I ricercatori alla Gelmini: “Apra le carriere o incrociamo le braccia”

Pubblicato il 22 Marzo 2010 - 11:08 OLTRE 6 MESI FA

Precari e ricercatori dell’università italiana ancora contro il ministro dell’Istruzione Maria Stella Gelmini. I primi protestano perché si ritrovano senza prospettive di lavoro e i secondi perché da anni ormai aspettano i concorsi per diventare associati. Aspettando e sperando, entrambe le categorie contestano il disegno di legge del ministro Gelmini sulla riforma accademica, già approvato in prima lettura dal Consiglio dei ministri del 16 marzo.

Nell’attuale università i ricercatori (24.138 per l’Istat nel 2008, costituiscono circa il 40% del corpo docente) si occupano anche della didattica che invece dovrebbe essere di competenza dei professori associati e degli ordinari. A proclamare lo stato di agitazione è l’organo di rappresentanza nazionale, il Cnru (coordinamento nazionale Ricercatori universitari): «Invitiamo tutti i ricercatori universitari a non accettare incarichi per affidamento e supplenza per il prossimo anno accademico» e ad avviare «forme di lotta immediate che comprendano anche la sospensione dell’attività didattica».

In tutta Italia ormai i ricercatori contestano l’esclusione, prevista nel ddl Gelmini, dagli organi di governo degli atenei, come pure dalle commissioni di valutazione. Allo stato attuale il ricercatore per accedere al ruolo di professore associato deve conseguire un’abilitazione nazionale e poi vincere un concorso a valutazione comparativa. Al contrario, il nuovo ricercatore a tempo determinato, dopo aver conseguito l’abilitazione, col ddl Gelmini potrà essere assunto come professore associato per chiamata diretta dagli atenei.

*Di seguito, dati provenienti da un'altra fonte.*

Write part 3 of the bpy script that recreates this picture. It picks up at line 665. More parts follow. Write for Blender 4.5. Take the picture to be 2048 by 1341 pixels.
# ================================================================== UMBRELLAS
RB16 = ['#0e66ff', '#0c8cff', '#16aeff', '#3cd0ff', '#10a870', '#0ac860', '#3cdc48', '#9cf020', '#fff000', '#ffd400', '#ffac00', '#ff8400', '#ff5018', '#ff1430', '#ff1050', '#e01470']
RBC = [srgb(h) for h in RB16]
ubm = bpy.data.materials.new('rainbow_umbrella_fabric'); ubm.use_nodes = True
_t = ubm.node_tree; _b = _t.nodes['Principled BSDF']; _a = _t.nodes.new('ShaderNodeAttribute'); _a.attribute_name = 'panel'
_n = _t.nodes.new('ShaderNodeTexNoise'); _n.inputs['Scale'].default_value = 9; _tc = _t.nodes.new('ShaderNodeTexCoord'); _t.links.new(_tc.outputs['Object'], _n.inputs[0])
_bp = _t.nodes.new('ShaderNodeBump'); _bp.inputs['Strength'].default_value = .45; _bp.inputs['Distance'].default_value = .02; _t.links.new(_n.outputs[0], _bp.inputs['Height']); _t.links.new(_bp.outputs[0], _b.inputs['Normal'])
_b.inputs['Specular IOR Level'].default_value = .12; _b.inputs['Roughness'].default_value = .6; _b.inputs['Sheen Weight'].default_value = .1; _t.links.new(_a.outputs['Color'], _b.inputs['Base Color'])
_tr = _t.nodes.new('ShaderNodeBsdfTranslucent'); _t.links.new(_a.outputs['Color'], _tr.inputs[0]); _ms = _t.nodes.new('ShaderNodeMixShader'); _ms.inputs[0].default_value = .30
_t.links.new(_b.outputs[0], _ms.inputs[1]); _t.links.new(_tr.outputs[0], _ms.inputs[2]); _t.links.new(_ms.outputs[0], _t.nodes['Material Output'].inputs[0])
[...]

«Questa procedura – scrivono i ricercatori di Cagliari – è vista come una discriminazione inconcepibile ed offensiva che tende a emarginare il ricercatore attuale, ridicolizzandone le competenze scientifiche e didattiche che, in molti casi, risultano essere ben superiori a quelle richieste per accedere “ipso facto” al ruolo di professore associato». E poi «le nuove regole previste dal disegno di legge, unite alla drammatica carenza di finanziamenti attualmente insufficienti perfino alla semplice copertura degli stipendi del personale già in ruolo, annullano di fatto qualunque reale prospettiva di carriera per i ricercatori».

Sul piede di guerra anche i ricercatori di Genova. Per loro nel ddl non c’è «alcun tipo di riconoscimento per l’attività di didattica frontale che la maggior parte dei ricercatori ha da anni svolto a titolo gratuito», anzi il progetto «vanifica ogni realistica aspettativa di progressione di carriera». E poi amaramente constatano che più che di categoria ad esaurimento (così definita dal ddl) sarebbe corretto parlare di categoria «terminale».

Stesso malessere tra i ricercatori della Tuscia o tra quelli della facoltà di Scienze matematiche, fisiche e naturali della Federico II di Napoli dove già dall’8 marzo 110 ricercatori si astengono dalle lezioni. Documenti di protesta sono stati firmati all’Alma Mater di Bologna e a Torino dove quest’anno 3mila precari, con età media di 35 anni, non avranno rinnovato il loro contratto per via del taglio dei fondi. Ma la protesta monta anche a Firenze, Pisa, Siena, Bari e Milano.